Foi condenada ainda a pagar por danos materiais pela morte do filho, em parcela única, no valor de 2/3 do salário mínimo vigente à época dos fatos, da data em que seria admitido o início do trabalho do menor (14 anos), até quando ele atingiria 25 anos de idade. A partir daí, a pensão deverá ser reduzida a 1/3 do valor do salário, até a data em que ele alcançaria 76 anos de idade.
Por fim, a magistrada condenou ainda a ré a ressarcir à autora, a título de danos materiais, a perda dos bens descritos em planilha juntada aos autos, em condições que estabeleceu na sentença.
"Por um milagre"
A mulher entrou com o pedido de indenização por danos morais e materiais relatando que perdeu os familiares no rompimento da barragem do Córrego do Feijão e que se salvou apenas "por um milagre", já que estava em casa com o filho, o marido e a irmã, no momento do ocorrido.
Contou que vivia na pousada Nova Estância, destruída pela lama de rejeitos, e que, depois da tragédia, ela não apresentou mais condições de desenvolver atividades laborais, necessitando se submeter a tratamentos psicológicos e psiquiátricos por toda a vida.
Por ter sido também arrastada pela lama, a autora da ação sustentou que "teve lesões pelo corpo, danos estéticos e abalos emocionais que perduram e teve que fazer cirurgia devido a quebra do nariz e osso esterno (peito)", necessitando de tratamento e acompanhamento constante.
Caso concreto
Ao analisar os autos, a juíza Perla Saliba Brito observou, inicialmente, que era incontroverso o fato de que a mulher "foi arrastada pela lama decorrente do rompimento da barragem da Vale S.A., juntamente com a pousada, sua casa e seus familiares, vindo a sobreviver de forma inacreditável e, pode-se dizer, milagrosa".
Na avaliação da magistrada, não havia dúvidas também de que a vítima sofreu danos das mais variadas espécies, tanto morais como materiais. "Certamente, dinheiro algum terá o condão de reparar integralmente a dor sentida pela perda de seus entes queridos, seus sonhos, seu lar, suas lembranças."
Em casos como esse, destacou a juíza, a reparação pelos danos morais sofridos possui função "meramente satisfatória", diante da impossibilidade de retorno ao status quo então vigente. "O julgador deve procurar um valor que, ao mesmo tempo em que sirva de reprimenda ao causador do dano e o sensibilize de forma pedagógica, não se caracterize como locupletamento [enriquecimento] da vítima".

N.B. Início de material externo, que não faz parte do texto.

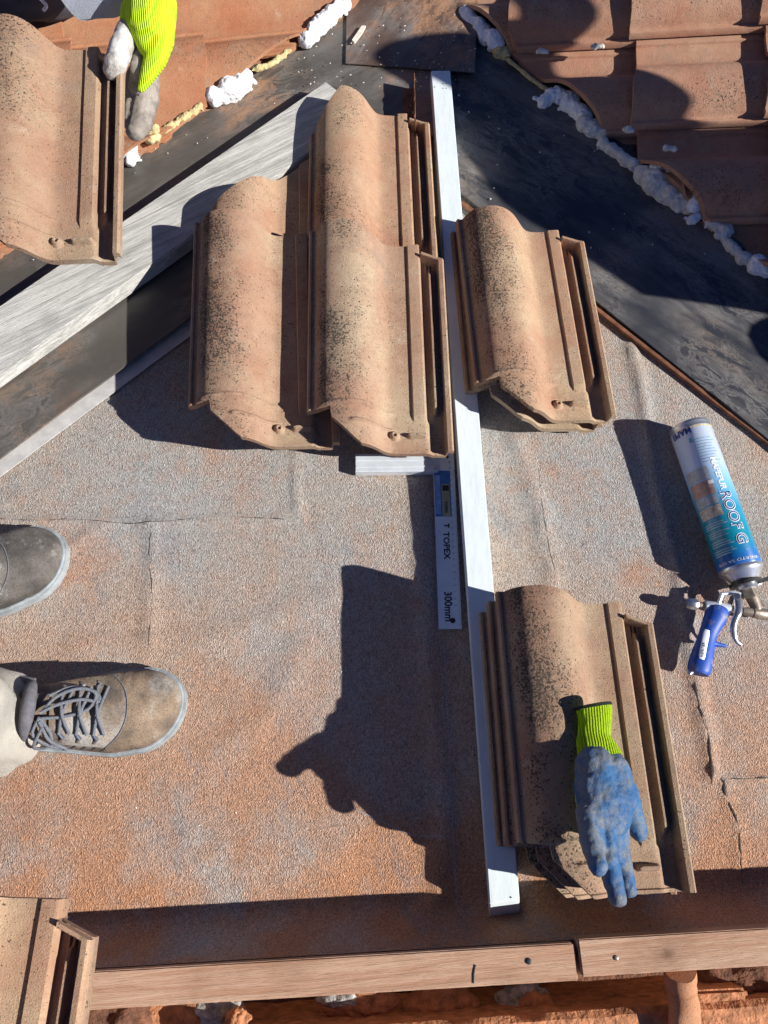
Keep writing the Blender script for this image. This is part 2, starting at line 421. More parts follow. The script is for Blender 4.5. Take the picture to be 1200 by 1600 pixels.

Ao fixar esse valor, continuou a magistrada, "características como a condição social, cultural, a condição financeira e, claro, o abalo psíquico suportado, hão de ser ponderadas para a adequada e justa quantificação da cifra reparatório-pedagógica (...). É o juiz, atento à realidade da vida e dos fatos, pois inserido na sociedade, quem deve encontrar o valor justo no caso concreto", explicou.
No que se refere à indenização por danos materiais, a juíza ressaltou que ela "exige a comprovação do efetivo dano patrimonial/financeiro sofrido, já que não se presumem e devem ser devidamente comprovados pela parte que alega tê-los sofrido. O seu valor deve limitar-se ao prejuízo efetivamente comprovado no processo".
Nesse sentido, explicou, "se da ofensa resultar dano a partir do qual a vítima não possa exercer o seu ofício ou profissão, ou mesmo que lhe diminua o valor do trabalho, a indenização por danos materiais, além de incluir o que se efetivamente perdeu (dano emergente), também deve englobar o que razoavelmente se deixou de lucrar (lucros cessantes)".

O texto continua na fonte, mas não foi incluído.